## SHORT EXERCISE
Could you write out the opening lines of the data, word for word, stopping after the line that contains "return a & b & c & d"?
━━━
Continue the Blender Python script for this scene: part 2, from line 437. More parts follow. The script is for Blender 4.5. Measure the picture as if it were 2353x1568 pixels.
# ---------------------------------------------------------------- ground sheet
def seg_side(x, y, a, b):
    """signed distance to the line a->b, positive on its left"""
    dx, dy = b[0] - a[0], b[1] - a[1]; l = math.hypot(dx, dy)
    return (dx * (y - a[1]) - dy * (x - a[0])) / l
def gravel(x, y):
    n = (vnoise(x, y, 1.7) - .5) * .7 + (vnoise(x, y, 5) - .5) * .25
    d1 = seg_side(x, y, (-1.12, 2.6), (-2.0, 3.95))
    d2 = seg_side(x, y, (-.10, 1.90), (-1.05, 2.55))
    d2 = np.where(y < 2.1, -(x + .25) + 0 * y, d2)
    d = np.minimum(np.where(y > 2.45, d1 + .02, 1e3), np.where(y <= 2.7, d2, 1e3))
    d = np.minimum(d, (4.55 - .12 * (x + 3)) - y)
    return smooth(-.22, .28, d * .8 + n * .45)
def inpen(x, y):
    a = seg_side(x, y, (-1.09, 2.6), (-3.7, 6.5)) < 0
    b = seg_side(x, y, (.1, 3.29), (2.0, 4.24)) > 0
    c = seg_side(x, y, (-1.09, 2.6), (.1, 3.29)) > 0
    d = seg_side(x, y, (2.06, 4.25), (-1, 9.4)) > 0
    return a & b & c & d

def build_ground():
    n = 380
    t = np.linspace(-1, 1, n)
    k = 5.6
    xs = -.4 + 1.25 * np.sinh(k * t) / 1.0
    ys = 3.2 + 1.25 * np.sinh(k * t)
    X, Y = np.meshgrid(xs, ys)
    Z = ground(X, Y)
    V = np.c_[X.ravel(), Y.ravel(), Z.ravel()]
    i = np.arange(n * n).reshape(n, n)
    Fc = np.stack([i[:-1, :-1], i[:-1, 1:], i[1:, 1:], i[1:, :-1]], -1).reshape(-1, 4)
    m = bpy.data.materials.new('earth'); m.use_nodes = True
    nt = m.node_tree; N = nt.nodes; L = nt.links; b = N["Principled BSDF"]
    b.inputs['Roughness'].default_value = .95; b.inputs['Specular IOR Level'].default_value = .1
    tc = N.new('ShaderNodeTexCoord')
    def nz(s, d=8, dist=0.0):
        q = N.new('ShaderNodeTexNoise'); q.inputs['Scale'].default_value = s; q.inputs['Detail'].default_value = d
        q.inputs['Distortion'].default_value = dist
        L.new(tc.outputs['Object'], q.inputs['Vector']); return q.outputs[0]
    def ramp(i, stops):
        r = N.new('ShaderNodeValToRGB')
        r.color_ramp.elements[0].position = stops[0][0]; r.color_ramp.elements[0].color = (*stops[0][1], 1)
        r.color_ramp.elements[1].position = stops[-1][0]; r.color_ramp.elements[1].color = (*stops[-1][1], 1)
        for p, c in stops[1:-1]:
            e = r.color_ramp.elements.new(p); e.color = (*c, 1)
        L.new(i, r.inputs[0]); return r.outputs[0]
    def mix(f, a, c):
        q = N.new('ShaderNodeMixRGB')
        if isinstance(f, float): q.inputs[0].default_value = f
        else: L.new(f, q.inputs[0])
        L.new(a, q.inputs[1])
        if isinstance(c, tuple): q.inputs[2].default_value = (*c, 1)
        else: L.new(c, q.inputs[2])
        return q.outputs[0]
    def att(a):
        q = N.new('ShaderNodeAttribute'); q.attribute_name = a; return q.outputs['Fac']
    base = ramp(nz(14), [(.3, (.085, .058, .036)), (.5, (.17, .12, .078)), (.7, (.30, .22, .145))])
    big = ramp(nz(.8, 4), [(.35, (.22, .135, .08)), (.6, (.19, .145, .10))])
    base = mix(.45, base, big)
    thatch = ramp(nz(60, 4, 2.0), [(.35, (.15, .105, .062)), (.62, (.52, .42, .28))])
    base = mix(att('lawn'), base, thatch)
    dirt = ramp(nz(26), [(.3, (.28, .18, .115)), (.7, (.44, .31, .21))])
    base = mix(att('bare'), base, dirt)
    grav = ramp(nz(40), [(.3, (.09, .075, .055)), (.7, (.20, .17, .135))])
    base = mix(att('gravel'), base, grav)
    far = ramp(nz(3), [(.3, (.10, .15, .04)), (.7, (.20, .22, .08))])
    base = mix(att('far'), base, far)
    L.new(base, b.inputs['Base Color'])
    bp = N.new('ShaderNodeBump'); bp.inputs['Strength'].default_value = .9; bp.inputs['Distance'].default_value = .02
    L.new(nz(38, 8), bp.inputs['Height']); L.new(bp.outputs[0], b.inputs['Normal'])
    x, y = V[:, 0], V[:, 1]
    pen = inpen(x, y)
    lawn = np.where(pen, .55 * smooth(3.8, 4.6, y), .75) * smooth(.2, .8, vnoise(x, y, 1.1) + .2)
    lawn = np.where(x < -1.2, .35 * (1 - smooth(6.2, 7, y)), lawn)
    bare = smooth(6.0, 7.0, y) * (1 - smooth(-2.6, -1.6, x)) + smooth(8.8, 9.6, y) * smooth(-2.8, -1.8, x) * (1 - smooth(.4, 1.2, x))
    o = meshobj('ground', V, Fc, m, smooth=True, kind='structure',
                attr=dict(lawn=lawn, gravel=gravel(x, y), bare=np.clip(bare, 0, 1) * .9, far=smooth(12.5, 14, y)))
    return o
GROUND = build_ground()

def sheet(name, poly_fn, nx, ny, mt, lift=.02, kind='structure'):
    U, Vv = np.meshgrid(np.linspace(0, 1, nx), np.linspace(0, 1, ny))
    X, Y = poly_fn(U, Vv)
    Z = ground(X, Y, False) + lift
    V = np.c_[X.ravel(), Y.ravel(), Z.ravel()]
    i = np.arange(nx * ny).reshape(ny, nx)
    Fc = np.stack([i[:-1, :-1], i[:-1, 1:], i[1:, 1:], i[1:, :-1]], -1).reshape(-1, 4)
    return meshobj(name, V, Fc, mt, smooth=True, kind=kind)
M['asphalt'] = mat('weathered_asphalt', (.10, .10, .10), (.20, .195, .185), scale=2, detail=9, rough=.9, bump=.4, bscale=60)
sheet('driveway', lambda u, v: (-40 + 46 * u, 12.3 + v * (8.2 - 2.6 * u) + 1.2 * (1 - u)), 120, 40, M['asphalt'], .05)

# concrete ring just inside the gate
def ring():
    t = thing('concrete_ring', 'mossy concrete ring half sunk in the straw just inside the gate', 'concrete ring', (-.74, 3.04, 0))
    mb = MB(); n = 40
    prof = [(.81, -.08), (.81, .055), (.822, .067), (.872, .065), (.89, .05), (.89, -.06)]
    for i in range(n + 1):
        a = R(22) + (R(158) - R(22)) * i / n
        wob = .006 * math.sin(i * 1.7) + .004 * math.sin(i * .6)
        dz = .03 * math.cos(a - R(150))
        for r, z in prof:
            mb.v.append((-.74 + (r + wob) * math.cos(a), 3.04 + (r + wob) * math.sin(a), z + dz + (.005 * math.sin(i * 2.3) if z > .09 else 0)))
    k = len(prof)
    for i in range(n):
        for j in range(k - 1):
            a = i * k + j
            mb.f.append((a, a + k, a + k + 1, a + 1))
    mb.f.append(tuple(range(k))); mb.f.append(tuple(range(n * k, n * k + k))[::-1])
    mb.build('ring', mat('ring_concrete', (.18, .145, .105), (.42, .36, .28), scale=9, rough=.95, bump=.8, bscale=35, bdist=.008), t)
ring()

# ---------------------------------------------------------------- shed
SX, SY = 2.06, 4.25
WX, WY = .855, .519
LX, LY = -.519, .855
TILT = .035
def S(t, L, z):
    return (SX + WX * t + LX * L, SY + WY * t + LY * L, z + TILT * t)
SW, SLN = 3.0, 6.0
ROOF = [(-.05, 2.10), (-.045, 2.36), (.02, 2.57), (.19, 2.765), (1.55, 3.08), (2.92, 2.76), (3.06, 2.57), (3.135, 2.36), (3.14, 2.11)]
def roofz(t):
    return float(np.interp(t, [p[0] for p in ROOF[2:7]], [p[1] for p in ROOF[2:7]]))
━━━
## THE SOLUTION
Continue the Blender Python script for this scene: part 2, from line 437. More parts follow. The script is for Blender 4.5. Measure the picture as if it were 2353x1568 pixels.
# ---------------------------------------------------------------- ground sheet
def seg_side(x, y, a, b):
    """signed distance to the line a->b, positive on its left"""
    dx, dy = b[0] - a[0], b[1] - a[1]; l = math.hypot(dx, dy)
    return (dx * (y - a[1]) - dy * (x - a[0])) / l
def gravel(x, y):
    n = (vnoise(x, y, 1.7) - .5) * .7 + (vnoise(x, y, 5) - .5) * .25
    d1 = seg_side(x, y, (-1.12, 2.6), (-2.0, 3.95))
    d2 = seg_side(x, y, (-.10, 1.90), (-1.05, 2.55))
    d2 = np.where(y < 2.1, -(x + .25) + 0 * y, d2)
    d = np.minimum(np.where(y > 2.45, d1 + .02, 1e3), np.where(y <= 2.7, d2, 1e3))
    d = np.minimum(d, (4.55 - .12 * (x + 3)) - y)
    return smooth(-.22, .28, d * .8 + n * .45)
def inpen(x, y):
    a = seg_side(x, y, (-1.09, 2.6), (-3.7, 6.5)) < 0
    b = seg_side(x, y, (.1, 3.29), (2.0, 4.24)) > 0
    c = seg_side(x, y, (-1.09, 2.6), (.1, 3.29)) > 0
    d = seg_side(x, y, (2.06, 4.25), (-1, 9.4)) > 0
    return a & b & c & d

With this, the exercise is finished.